7. Creativity is born of constraints
As Cessario puts it, “marketing is an attention game – you can either pay for it or create it”, and when you are a startup you have no choice but to create it. In everything Liquid Death does, it is trying to make it so entertaining that people choose to share it with their friends. It’s easy to wish you had more money to spend on your brand, but in my experience the very best creative ideas are born of constraints, not of large budgets.
For example, Liquid Death’s Instagram and TikTok accounts have a greater following than all of the major water brands combined, and this has been achieved by using comedy and parody to create highly entertaining content, rather than just brand communication.
It’s something I learned myself when I was part of a team that acquired Juice Burst and re-launched the brand with no advertising budget. I created the world’s first augmented-reality soft drink brand, which generated a lot of press, trade buyer interest and consumer engagement. The idea would never have happened if I’d had a large budget to spend.
What to do when you have no budget
8. Packaging is your greatest media
One of the conventions that Cessario has truly broken is that you need lots of facings on shelf to stand out. When you are called Liquid Death, look more like an energy drink than a water brand and come in a pint-sized can in a sea of clear plastic, you are going to stand out.
The value of its packaging was perhaps no better illustrated than at the Super Bowl. Rather than spend $7m on a 30-second spot, Liquid Death realised that the same number of people who watch the Super Bowl walk past its packs in Walmart each week. So instead, it spent $10,000 auctioning off its packaging as ‘advertising’ on eBay.
In the end, crypto company Coinbase won the auction, paying just over $500,000 for the chance to have its ad appear on Liquid Death cans, making this the ninth most expensive thing ever sold on eBay. Not a bad financial return besides all the free press and attention the competition created.
9. Entertain for commercial gain
‘Entertain for commercial gain’ is a phrase we often use at System1 when explaining the power of creativity to build a brand, and it’s exemplified by Liquid Death.
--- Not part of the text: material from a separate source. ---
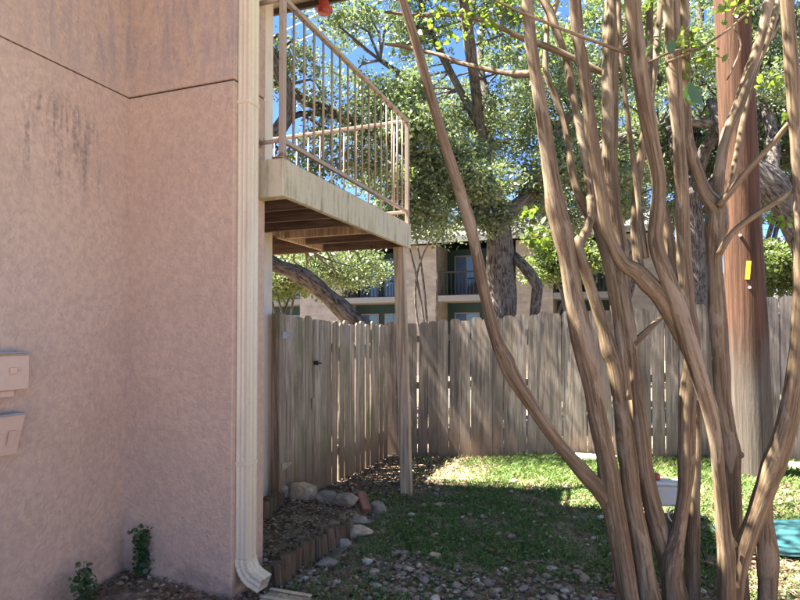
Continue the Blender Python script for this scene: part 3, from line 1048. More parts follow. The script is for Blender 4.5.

As Cessario says, “our way to entertain people is with comedy and we make people laugh better than anyone”. The brand set the bar very high when recruiting people to the team, because “anyone can make an ad, but few can make a hit comedy”.
In Cessario’s view, “if your brand owns a functional benefit then you don’t have a brand”. It is this obsession with creating a brand that has allowed Liquid Death to scale, create a business from merchandise and extend into new categories.
10. Hire the best people in every position
I ended our interview asking Cessario for his single best piece of advice, and this is what he said: “Be incredibly honest about what you are better than anyone else at, and then hire smarter people for the areas you are not good at, even if you have to give away part of your company.”
No one can be good at everything and no one has the capacity to do everything, so I think the most important ingredient to a successful scale-up is who you hire.